No fundo, e aos meus olhos, o que a Biennale faz com o design, usando-o como linha condutora, como matriz narrativa, é o que o Salone fez com a arte. A confluência destas duas dimensões não está nos objetos expostos em si mesmos. A Biennale ainda é sobre arte, e o Salone ainda é sobre design. Mas esta aproximação interseccionista destas duas realidades, arte e design, dá muito que pensar. E, quando uma pessoa repara nisso, parece que tudo se cruza. O título da Biennale, The Milk of Dreams, com o título The Art of Dreams, a série onde se integra o evento de design florido deste ano da Porsche, em Milão. O livro com a reprodução das revistas de design Domus de Milão, do Gio Ponti, na minha mesa de cabeceira do hotel em Veneza, um palácio renascentista recuperado recentemente, a deitar para o Canale della Giudecca. As Madonnas e os Cristos crucificados em Milão, na Pinacoteca di Brera, onde os visitantes se podiam sentar em cadeiras Savonarola, aquelas cadeiras de estilo renascentista italianas inconfundíveis que marcam a história do design italiano. As obras de arte de Chun Kwang Young em colaboração com Stefano Boeri no Palazzo Contarini Polignac em Veneza, em diálogo com cómodas antigas e papel de parede esfarrapado. As máquinas de escrever nos espaços de Carlo Scarpa no Negozio Olivetti, na Praça de São Marcos, ao lado das esculturas de Lucio Fontana e Antony Gormley. Um Laocoonte enorme em pedra (ou, mais provavelmente, a imitar pedra), ainda a segurar a serpente, mas atravessado por dois tubos de néon e vestido com um mítico blusão de penas amarelo fluorescente, na montra pop da Moncler da Galeria Vittorio Emanuele II, em Milão.

Será demasiado simplista dizer que o Salone usa a arte para ser levado mais a sério, para ser mais do que uma feira de mobiliário? Será igualmente simplista dizer que a Biennale usa o design para ser mais respeitada, no sentido de não ser entendida como um evento restrito, incompreensível e distante do público generalizado?

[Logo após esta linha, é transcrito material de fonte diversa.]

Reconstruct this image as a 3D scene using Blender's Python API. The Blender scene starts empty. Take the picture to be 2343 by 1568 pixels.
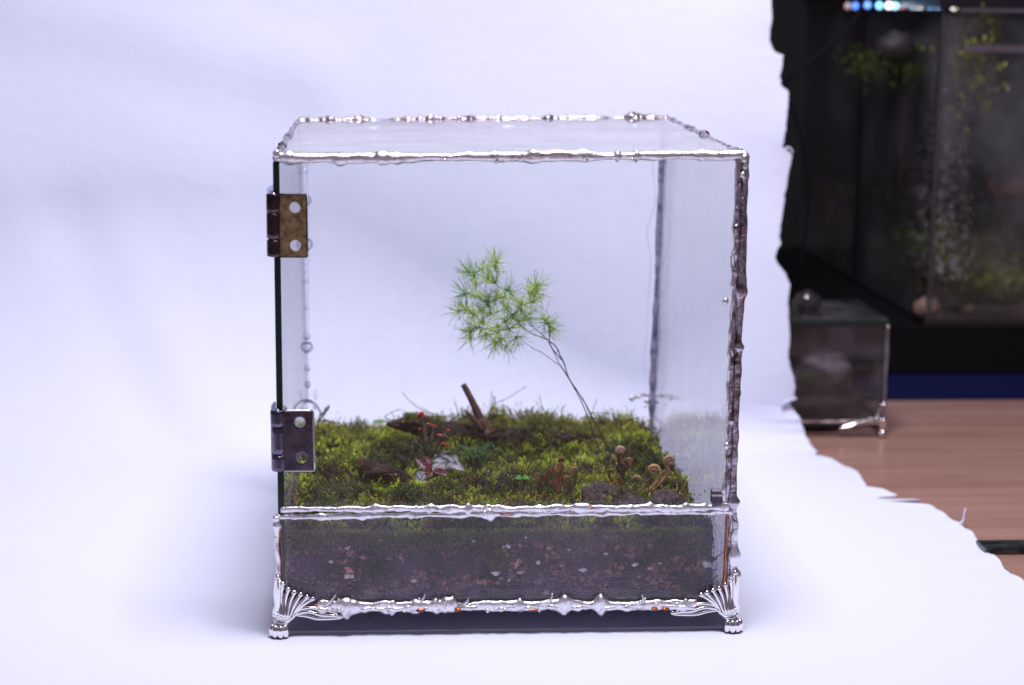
import bpy, math, random
import numpy as np
from mathutils import Vector, Matrix, noise
random.seed(7); np.random.seed(7)
R = random.Random(11)
S = 0.01                                   # everything below is written in centimetres
sc = bpy.context.scene
C = sc.collection
# ------------------------------------------------------------------ camera
CAM = np.array([-5.188, -78.752, 27.926]); F = 4219.3; YAW, PIT, ROL = .06717, .18400, -.01081
_c, _s = math.cos(YAW), math.sin(YAW)
_r = np.array([_c, -_s, 0.]); _f0 = np.array([_s, _c, 0.]); _u0 = np.array([0., 0., 1.])
_c, _s = math.cos(PIT), math.sin(PIT)
FW = _c*_f0 - _s*_u0; _u = _s*_f0 + _c*_u0
_c, _s = math.cos(ROL), math.sin(ROL)
RT = _c*_r - _s*_u; UP = _s*_r + _c*_u
def ray(px, py): return RT*((px-1171.5)/F) - UP*((py-784)/F) + FW
def P(px, py, Y):                           # the point at depth Y
    d = ray(px, py); return CAM + d*((Y-CAM[1])/d[1])
def PZ(px, py, z):                          # the point at height z
    d = ray(px, py); return CAM + d*((z-CAM[2])/d[2])
cd = bpy.data.cameras.new('camera'); cam = bpy.data.objects.new('camera', cd); C.objects.link(cam)
cd.sensor_width = 36; cd.lens = F/2343*36; cd.clip_start = .01; cd.clip_end = 50
cam.matrix_world = Matrix(((RT[0], UP[0], -FW[0], CAM[0]*S), (RT[1], UP[1], -FW[1], CAM[1]*S), (RT[2], UP[2], -FW[2], CAM[2]*S), (0, 0, 0, 1)))
cd.dof.use_dof = True; cd.dof.focus_distance = .85; cd.dof.aperture_fstop = 8.0
sc.camera = cam
# ------------------------------------------------------------------ world, lamps, exposure
w = bpy.data.worlds.new("World"); sc.world = w; w.use_nodes = True
w.node_tree.nodes['Background'].inputs[0].default_value = (.92, .78, 1, 1)
w.node_tree.nodes['Background'].inputs[1].default_value = .16
def area(name, loc, target, size, power, col, spread=180):
    l = bpy.data.lights.new(name, 'AREA'); l.shape = 'RECTANGLE'; l.size, l.size_y = size[0]*S, size[1]*S
    l.energy = power; l.color = col; l.spread = math.radians(spread)
    o = bpy.data.objects.new(name, l); C.objects.link(o); o.location = Vector(loc)*S
    o.rotation_euler = (Vector(target)-Vector(loc)).to_track_quat('-Z', 'Y').to_euler()
    return o
area('overhead_softbox', (4.5, -9, 104), (1, 24, 0), (34, 28), 8.2, (.955, .915, 1), 130)
sc.view_settings.view_transform = 'Standard'; sc.view_settings.look = 'None'; sc.view_settings.exposure = 0
sc.render.engine = 'CYCLES'
sc.cycles.transparent_max_bounces = 40; sc.cycles.max_bounces = 10; sc.cycles.glossy_bounces = 6
sc.cycles.sample_clamp_indirect = 6; sc.cycles.caustics_reflective = False
# ------------------------------------------------------------------ helpers
ORG = {}
def org(o): return ORG.get(o.name, np.zeros(3)) if o else np.zeros(3)
def tag(o, label=None, cat=None, group=None, kind=None):
    if label: o['label'] = label
    if cat: o['category'] = cat
    if group: o['group'] = group
    if kind: o['kind'] = kind
    return o
def empty(name, loc, parent=None):
    o = bpy.data.objects.new(name, None); C.objects.link(o); loc = np.array(loc, float)
    o.location = Vector((loc-org(parent))*S); o.parent = parent; o.empty_display_size = .01; ORG[o.name] = loc
    return o
class MB:
    def __init__(s): s.v = []; s.f = []; s.m = []; s.c = []; s.n = 0
    def add(s, v, f, m=0, c=None):
        v = np.asarray(v, float).reshape(-1, 3); s.v.append(v)
        for q in f: s.f.append(tuple(int(i)+s.n for i in q)); s.m.append(m)
        col = np.ones((len(v), 3)) if c is None else np.broadcast_to(np.asarray(c, float), (len(v), 3))
        s.c.append(col); s.n += len(v); return s
    def box(s, lo, hi, m=0, c=None):
        x0, y0, z0 = lo; x1, y1, z1 = hi
        v = [(x0,y0,z0),(x1,y0,z0),(x1,y1,z0),(x0,y1,z0),(x0,y0,z1),(x1,y0,z1),(x1,y1,z1),(x0,y1,z1)]
        return s.add(v, [(3,2,1,0),(4,5,6,7),(0,1,5,4),(1,2,6,5),(2,3,7,6),(3,0,4,7)], m, c)
    def tube(s, path, rad, seg=8, m=0, c=None, cap=True, sq=(1, 1), disp=None, up=(0, 0, 1)):
        path = np.asarray(path, float); n = len(path)
        rad = np.broadcast_to(np.asarray(rad, float), (n,)) if np.ndim(rad) < 2 else rad
        T = np.gradient(path, axis=0); T /= np.linalg.norm(T, axis=1)[:, None]+1e-12
        u = np.array(up, float)
        if abs(T[0] @ u) > .9: u = np.array([1., 0, 0])
        V = []; a = np.arange(seg)*2*math.pi/seg
        A = np.cross(u, T[0]); A /= np.linalg.norm(A)
        for i in range(n):
            A = A - T[i]*(A @ T[i]); A /= np.linalg.norm(A); B = np.cross(T[i], A)
            for k in range(seg):
                d = A*math.cos(a[k])*sq[0] + B*math.sin(a[k])*sq[1]; r = rad[i]
                p = path[i] + d*r
                if disp: p = path[i] + d*r*(1+disp(p))
                V.append(p)
        Fc = [(i*seg+k, i*seg+(k+1) % seg, (i+1)*seg+(k+1) % seg, (i+1)*seg+k) for i in range(n-1) for k in range(seg)]
        if cap:
            V.append(path[0]); V.append(path[-1]); a0, a1 = n*seg, n*seg+1
            Fc += [(a0, (k+1) % seg, k) for k in range(seg)] + [(a1, (n-1)*seg+k, (n-1)*seg+(k+1) % seg) for k in range(seg)]
        if c is not None and np.ndim(c) == 2 and len(c) == n:
            c = np.vstack([np.repeat(np.asarray(c), seg, axis=0), np.asarray(c)[:1], np.asarray(c)[-1:]])[:len(V)]
        return s.add(V, Fc, m, c)
    def ell(s, cen, rad, nu=12, nv=8, m=0, c=None, disp=None, rot=None):
        V = []; cen = np.array(cen, float)
        for j in range(1, nv):
            t = math.pi*j/nv
            for i in range(nu):
                p = 2*math.pi*i/nu; V.append((math.sin(t)*math.cos(p), math.sin(t)*math.sin(p), math.cos(t)))
        V.append((0, 0, 1)); V.append((0, 0, -1)); V = np.array(V)
        if disp: V = V*np.array([1+disp(v) for v in V])[:, None]
        V = V*np.array(rad)
        if rot is not None: V = V @ np.array(rot).T
        f = [(j*nu+i, (j+1)*nu+i, (j+1)*nu+(i+1) % nu, j*nu+(i+1) % nu) for j in range(nv-2) for i in range(nu)]
        a, b = (nv-1)*nu, (nv-1)*nu+1
        f += [(a, i, (i+1) % nu) for i in range(nu)] + [(b, (nv-2)*nu+(i+1) % nu, (nv-2)*nu+i) for i in range(nu)]
        return s.add(V+cen, f, m, c)
    def quads(s, V, c=None, m=0):            # V (N,4,3)
        V = np.asarray(V, float); n = len(V); f = np.arange(n*4).reshape(n, 4)
        s.v.append(V.reshape(-1, 3)); s.f.extend(map(tuple, (f+s.n).tolist())); s.m.extend([m]*n)
        s.c.append(np.ones((n*4, 3)) if c is None else np.asarray(c).reshape(-1, 3)); s.n += n*4; return s
    def build(s, name, mats, parent=None, smooth=True, at=None, weld=False):
        V = np.vstack(s.v); o0 = org(parent) if at is None else np.array(at, float)
        me = bpy.data.meshes.new(name); me.from_pydata(((V-o0)*S).tolist(), [], s.f)
        mats = mats if isinstance(mats, (list, tuple)) else [mats]
        for m in mats: me.materials.append(m)
        me.polygons.foreach_set('material_index', s.m); me.polygons.foreach_set('use_smooth', [smooth]*len(s.f))
        ca = me.color_attributes.new('Col', 'FLOAT_COLOR', 'POINT')
        ca.data.foreach_set('color', np.hstack([np.vstack(s.c), np.ones((len(V), 1))]).ravel())
        me.update()
        o = bpy.data.objects.new(name, me); C.objects.link(o); o.parent = parent
        if at is not None: o.location = Vector((o0-org(parent))*S)
        ORG[o.name] = o0
        return o
def dup(o, dloc, parent=None):               # a copy of a thing and all below it
    c = o.copy(); C.objects.link(c); c.parent = parent if parent else o.parent
    if dloc is not None: c.location = Vector(dloc)*S
    ORG[c.name] = org(o)
    for ch in list(o.children):
        k = dup(ch, None, c)
    return c
def N3(p, sc_=1., seed=0.): return noise.noise(Vector((p[0]*sc_+seed, p[1]*sc_-seed*.7, p[2]*sc_+seed*1.3)))
def curve(pts, n=24):
    pts = [Vector(p) for p in pts]; out = []
    if len(pts) == 2: return np.array([list(pts[0].lerp(pts[1], i/(n-1))) for i in range(n)])
    q = [pts[0]*2-pts[1]]+pts+[pts[-1]*2-pts[-2]]; m = len(pts)-1
    for i in range(n):
        t = i/(n-1)*m; k = min(int(t), m-1); t -= k
        a, b, c, d = q[k:k+4]
        out.append(list(.5*((2*b)+(c-a)*t+(2*a-5*b+4*c-d)*t*t+(3*b-a-3*c+d)*t**3)))
    return np.array(out)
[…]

Um evento que, para se abrir a todos, põe as legendas a condizer com as paredes, inunda tudo de narrativas explicativas e oferece interpretações fechadas, uma espécie de rampa acessível à arte para aqueles que a arte considera, condescendentemente, terem mais dificuldades? Vou precisar de mais edições do Salone e da Biennale para responder a estas perguntas. Mas Milão e Veneza, o Salone e a Biennale, têm mais em comum do que parece – e não são só os pontinhos laranja dos copos de Aperol que salpicam as esplanadas ao pé da Piazza del Duomo e da Ponte di Rialto.